Numerical and experimental investigation on the vibro-impact responses analysis of shrouded blade

Abstract

A finite element model of shrouded blades is established to analyze the vibration responses due to the impact between adjacent blades. In the finite element model, the blade and the shroud are simulated using beam element and lumped mass, respectively. On the basis of the finite element model, a beam–beam impact model is developed to study the vibro-impact responses of shrouded blades. By comparing the natural frequencies and vibration responses, the finite element model is verified by an analytical model.
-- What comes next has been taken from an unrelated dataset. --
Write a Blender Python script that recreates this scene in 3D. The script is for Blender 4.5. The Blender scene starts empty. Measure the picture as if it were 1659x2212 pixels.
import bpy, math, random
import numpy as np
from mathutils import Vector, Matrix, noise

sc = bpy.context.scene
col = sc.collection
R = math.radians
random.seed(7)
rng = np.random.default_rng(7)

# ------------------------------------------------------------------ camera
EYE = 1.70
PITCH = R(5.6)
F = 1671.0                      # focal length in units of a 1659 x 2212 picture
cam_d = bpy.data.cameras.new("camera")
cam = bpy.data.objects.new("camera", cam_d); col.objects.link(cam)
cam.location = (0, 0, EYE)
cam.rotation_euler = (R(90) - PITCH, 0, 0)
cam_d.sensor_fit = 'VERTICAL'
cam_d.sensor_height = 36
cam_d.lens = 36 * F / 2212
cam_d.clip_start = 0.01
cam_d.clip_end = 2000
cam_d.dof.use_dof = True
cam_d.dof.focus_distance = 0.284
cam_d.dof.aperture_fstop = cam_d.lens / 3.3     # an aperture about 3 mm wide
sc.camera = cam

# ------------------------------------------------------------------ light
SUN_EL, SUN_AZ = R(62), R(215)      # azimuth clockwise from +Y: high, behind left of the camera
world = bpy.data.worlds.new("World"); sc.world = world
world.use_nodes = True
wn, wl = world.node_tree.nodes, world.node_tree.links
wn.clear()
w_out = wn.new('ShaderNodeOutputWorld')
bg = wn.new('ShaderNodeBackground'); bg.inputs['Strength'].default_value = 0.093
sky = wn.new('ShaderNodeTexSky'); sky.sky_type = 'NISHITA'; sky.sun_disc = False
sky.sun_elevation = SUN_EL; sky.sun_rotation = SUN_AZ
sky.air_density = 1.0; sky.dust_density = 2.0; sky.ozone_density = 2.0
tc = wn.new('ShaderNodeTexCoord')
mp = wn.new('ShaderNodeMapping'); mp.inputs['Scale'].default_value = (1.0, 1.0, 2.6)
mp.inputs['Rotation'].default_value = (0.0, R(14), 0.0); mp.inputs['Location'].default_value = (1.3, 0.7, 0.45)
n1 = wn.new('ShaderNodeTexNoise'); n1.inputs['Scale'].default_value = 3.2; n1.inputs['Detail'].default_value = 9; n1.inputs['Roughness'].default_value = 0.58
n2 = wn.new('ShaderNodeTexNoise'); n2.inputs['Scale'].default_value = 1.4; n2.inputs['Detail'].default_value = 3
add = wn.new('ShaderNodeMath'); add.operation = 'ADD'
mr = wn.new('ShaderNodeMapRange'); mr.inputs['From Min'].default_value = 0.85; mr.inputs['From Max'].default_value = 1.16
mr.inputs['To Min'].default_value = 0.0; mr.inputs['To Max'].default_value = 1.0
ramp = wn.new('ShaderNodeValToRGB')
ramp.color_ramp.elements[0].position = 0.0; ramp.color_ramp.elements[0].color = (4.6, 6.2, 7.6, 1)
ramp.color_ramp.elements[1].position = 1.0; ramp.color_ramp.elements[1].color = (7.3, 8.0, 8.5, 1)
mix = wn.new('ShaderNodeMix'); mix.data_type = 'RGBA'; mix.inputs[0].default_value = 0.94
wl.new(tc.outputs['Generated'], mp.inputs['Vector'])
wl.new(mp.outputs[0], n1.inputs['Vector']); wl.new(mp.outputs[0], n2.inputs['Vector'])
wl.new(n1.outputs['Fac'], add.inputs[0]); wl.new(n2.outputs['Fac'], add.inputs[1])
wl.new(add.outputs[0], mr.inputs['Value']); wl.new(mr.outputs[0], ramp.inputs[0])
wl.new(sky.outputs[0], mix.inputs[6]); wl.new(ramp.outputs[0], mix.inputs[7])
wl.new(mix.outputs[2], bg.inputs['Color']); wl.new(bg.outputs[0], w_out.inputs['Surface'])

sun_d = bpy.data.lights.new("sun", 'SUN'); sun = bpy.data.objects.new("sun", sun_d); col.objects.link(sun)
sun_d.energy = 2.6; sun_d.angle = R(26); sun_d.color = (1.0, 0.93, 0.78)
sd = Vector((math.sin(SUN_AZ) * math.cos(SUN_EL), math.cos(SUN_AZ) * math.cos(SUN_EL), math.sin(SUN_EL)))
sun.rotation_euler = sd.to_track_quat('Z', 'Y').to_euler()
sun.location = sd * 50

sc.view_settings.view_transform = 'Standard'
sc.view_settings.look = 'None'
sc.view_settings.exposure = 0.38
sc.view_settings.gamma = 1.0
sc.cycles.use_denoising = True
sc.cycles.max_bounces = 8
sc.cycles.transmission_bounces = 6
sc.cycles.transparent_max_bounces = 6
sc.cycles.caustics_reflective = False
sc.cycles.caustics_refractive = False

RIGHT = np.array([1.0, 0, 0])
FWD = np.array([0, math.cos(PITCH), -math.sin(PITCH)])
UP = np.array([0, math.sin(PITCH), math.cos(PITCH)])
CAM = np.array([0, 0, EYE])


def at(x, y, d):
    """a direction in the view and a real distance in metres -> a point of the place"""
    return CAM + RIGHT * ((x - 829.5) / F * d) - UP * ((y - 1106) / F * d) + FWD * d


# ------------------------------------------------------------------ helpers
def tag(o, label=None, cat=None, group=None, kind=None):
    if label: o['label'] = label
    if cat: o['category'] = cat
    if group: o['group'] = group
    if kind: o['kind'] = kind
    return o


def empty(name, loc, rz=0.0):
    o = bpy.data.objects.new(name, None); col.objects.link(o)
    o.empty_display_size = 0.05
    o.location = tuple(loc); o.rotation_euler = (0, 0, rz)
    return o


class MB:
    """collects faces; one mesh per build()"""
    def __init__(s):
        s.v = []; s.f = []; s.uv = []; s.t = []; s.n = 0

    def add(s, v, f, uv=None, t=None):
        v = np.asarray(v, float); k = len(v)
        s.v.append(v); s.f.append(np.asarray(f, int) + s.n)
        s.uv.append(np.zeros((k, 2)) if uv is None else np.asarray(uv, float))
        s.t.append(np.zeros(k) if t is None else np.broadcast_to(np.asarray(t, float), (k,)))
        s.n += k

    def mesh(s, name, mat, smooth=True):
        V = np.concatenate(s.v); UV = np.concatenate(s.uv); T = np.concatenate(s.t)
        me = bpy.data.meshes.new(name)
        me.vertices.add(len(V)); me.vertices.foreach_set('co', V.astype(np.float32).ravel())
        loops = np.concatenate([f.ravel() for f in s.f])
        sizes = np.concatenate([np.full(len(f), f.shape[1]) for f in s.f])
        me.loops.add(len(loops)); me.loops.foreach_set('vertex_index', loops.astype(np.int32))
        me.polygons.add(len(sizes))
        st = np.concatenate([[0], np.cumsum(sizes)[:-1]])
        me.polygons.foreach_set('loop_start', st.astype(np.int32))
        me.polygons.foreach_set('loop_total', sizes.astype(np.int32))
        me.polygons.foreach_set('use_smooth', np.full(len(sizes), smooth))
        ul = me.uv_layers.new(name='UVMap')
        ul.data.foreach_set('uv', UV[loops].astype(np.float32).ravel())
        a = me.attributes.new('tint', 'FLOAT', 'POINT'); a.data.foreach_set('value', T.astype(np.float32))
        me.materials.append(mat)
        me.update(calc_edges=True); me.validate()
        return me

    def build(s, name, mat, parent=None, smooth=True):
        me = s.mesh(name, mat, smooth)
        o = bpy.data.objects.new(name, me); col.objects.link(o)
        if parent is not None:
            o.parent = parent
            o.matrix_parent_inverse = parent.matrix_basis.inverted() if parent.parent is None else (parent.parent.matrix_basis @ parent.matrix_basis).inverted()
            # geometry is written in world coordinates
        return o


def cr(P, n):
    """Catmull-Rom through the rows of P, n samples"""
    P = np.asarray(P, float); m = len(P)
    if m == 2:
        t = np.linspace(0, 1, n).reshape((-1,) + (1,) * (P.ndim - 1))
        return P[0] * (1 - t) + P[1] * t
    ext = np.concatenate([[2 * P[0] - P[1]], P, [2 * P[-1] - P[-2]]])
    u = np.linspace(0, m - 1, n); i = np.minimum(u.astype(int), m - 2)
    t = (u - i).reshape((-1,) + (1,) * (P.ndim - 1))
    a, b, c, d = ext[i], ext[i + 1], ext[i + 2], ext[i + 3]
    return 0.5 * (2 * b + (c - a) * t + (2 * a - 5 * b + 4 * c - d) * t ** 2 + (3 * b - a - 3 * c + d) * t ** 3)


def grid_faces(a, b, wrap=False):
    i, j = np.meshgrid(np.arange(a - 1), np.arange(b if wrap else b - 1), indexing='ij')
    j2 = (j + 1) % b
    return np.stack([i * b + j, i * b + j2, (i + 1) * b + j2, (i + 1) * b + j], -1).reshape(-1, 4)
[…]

In addition, a test rig is also set up to compare the results obtained from simulation and experiment, and the influences of different parameters such as shroud gap, excitation amplitude, and excitation frequency on the vibro-impact response are analyzed by finite element model and experiment. The results obtained from finite element model and experimental model indicate that the impacts between adjacent shrouded blades weaken with the increase of the shroud gaps and excitation frequency, and the vibro-impact responses between shrouded blades become strong with the increasing excitation amplitude. The results also show that the second-order flexural vibration of blade is easier to be excited and the super-harmonic resonance phenomenon closed to the second-order flexural natural frequency is more significant than that at other flexural natural frequencies. The reason is that the position of the external force applied on shrouded blade accords with its second-order flexural vibration mode.